Scrum (Backlog vs BAU)

Scrum (Backlog vs BAU)

This contentious point came up recently in some team discussions and it reminded me briefly of the challenges that I used to/had to face when I was part of another agile team.

The point that I was referring to is that of a Scrum/Agile team having to juggle and manage both enhancements and BAU support.

Looking back, my previous team was actually on-track and even over-delivered ahead of the set goal and the project was launched successfully. Although we had successfully cut over, this also meant that the team has to manage both new and launched features.

We had experimented with various methods with varying degrees of success tackling this problem:

1) Treat all production issues as stories and insert them mid-sprint based on criticality.

This method only lasted barely 2 sprints before the team called it off. BAU issues demanded urgent attention and are very adhoc in nature. As the product was just launched, teething issues and stability issues were always looming and demanded our attention. Without fixing them quickly, we would lose the customer base that we managed to secure and that also meant the product would lose traction and might risk being canned/dropped by management (no management wants a money losing initiative). As such, the disruptions were frequent and the development team found it near impossible to deliver any features planned and velocity dropped drastically.

2) Pre-estimate and accord an estimated number of story points per sprint for BAU support.

This approach was being tested for 2 sprints before the Product Owners were calling a halt to the trial. The estimates were always inaccurate due to the fluctuations in bugs/issues encountered during the sprint, and that affected how many storied could be planned & played within a sprint. The developers were also troubled by the non stop context switching which did not help the issue.

3) Splitting the team up to focus on both BAU and Enhancements.
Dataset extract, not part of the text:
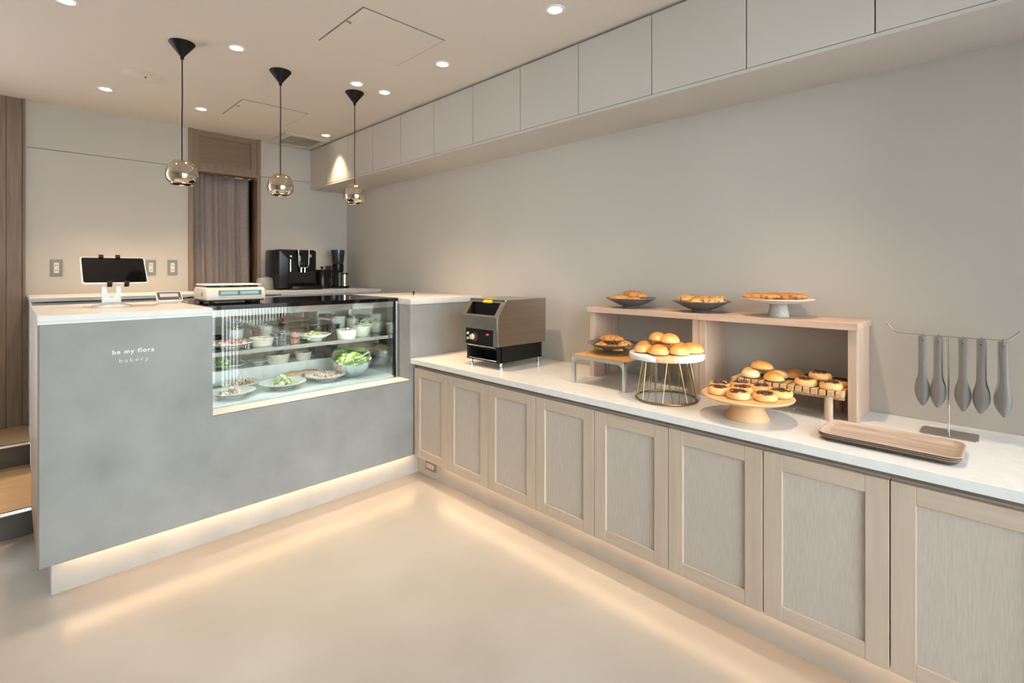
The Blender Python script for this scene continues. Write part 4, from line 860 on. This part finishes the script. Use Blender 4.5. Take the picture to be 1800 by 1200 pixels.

This particular Agile team had a total of 12 pax (near to the max advised). Collectively we decided that out of the 9 developers (1 PO/BA, 1 Scrum Master, 1 QA/Tester, 1 Lead and 8 Developers), we were going to split them into 5 Developers focusing on enhancement and features whereas 3 Developers would focus on production issues/requests. Both the sub team still reported under the tech Lead who aligns and rotates them as required. The team finally settled on this arrangment which worked to balance the unique needs/wants of everyone. The tradeoffs were slightly lowered velocity but the team was able to focus and barely after 3 sprints; were again able to consistently meet/over deliver the story points and bugs and issues were given the necessary attention as well.

Morale of the Story

As I am writing this article, I hope it serves as a cautionary read for any teams encountering this. The need to understand what is the real issue and to balance and understand the implications of one approach over another. For teams that do not want to "trial" stuff that I have already gone through, can draw inferences instead and try out other variations of the above suggestions that serves to address your particular unique issue.